I have not found that to be true. In my experience the fastest way to kill productivity is to measure it incorrectly & incentivize bad behavior chasing the wrong thing.

Everyone values productivity but virtually no one has a good way to measure it, at least not in software.




I want to point out that you and sheepmullet are not exactly in disagreement.

You can't value high productivity if you don't recognize it when you see it, so any workplace that satisfies your first criterion will also satisfy sheepmullet's.

I once worked at a place that used spreadsheet workbooks to track developer activity down to the second and used SLoC as a management metric. It was the least productive workplace I have ever seen. Paid for by ~= $7M per year of the US federal budget, and returning a CRUD app that was probably still outperformed by folders in a file cabinet. A year of work by 12 "developers" might replace one paper form.

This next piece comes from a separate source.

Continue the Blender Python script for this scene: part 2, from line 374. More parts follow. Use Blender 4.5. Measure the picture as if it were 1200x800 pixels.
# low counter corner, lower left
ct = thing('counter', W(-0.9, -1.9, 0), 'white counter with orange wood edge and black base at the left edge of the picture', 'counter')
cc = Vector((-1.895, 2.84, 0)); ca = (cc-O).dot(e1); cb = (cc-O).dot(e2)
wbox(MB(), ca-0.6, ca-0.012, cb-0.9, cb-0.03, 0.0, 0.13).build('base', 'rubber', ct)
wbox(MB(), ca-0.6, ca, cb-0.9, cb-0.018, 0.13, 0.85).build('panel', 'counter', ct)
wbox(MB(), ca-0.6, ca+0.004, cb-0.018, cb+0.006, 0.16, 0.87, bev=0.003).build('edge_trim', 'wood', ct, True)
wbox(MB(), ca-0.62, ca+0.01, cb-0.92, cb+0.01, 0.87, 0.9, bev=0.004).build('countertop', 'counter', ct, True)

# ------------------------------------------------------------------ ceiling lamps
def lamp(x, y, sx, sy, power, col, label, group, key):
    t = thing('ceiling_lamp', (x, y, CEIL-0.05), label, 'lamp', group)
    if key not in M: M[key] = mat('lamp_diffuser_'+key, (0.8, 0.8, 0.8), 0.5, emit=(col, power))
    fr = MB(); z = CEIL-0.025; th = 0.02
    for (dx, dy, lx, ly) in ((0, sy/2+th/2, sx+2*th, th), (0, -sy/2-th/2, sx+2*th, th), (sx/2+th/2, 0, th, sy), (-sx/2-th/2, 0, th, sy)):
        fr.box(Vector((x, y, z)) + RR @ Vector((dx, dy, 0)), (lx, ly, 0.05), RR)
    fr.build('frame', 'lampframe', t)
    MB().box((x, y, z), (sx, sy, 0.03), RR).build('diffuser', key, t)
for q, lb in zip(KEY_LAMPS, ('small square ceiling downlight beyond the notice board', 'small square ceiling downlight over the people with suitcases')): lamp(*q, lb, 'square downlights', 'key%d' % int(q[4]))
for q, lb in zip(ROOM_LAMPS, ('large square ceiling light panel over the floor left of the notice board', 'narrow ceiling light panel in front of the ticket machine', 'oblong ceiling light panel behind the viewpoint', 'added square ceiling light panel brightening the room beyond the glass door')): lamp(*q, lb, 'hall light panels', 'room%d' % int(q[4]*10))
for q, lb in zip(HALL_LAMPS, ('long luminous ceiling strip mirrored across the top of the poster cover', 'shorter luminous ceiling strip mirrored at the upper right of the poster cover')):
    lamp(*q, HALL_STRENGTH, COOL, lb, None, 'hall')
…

High productivity was interpreted as a threat to the gravy train. In retrospect, I should not have suggested that everyone on the team read _Code Complete_, because it just painted a target on my back.


> In my experience the fastest way to kill productivity is to measure it incorrectly & incentivize bad behavior chasing the wrong thing.

In my experience this is almost always a management driven attempt to turn 1x engineers into 1.2x engineers.

Can you provide some examples where this is the norm in a company culture which focuses on building and enabling high performers?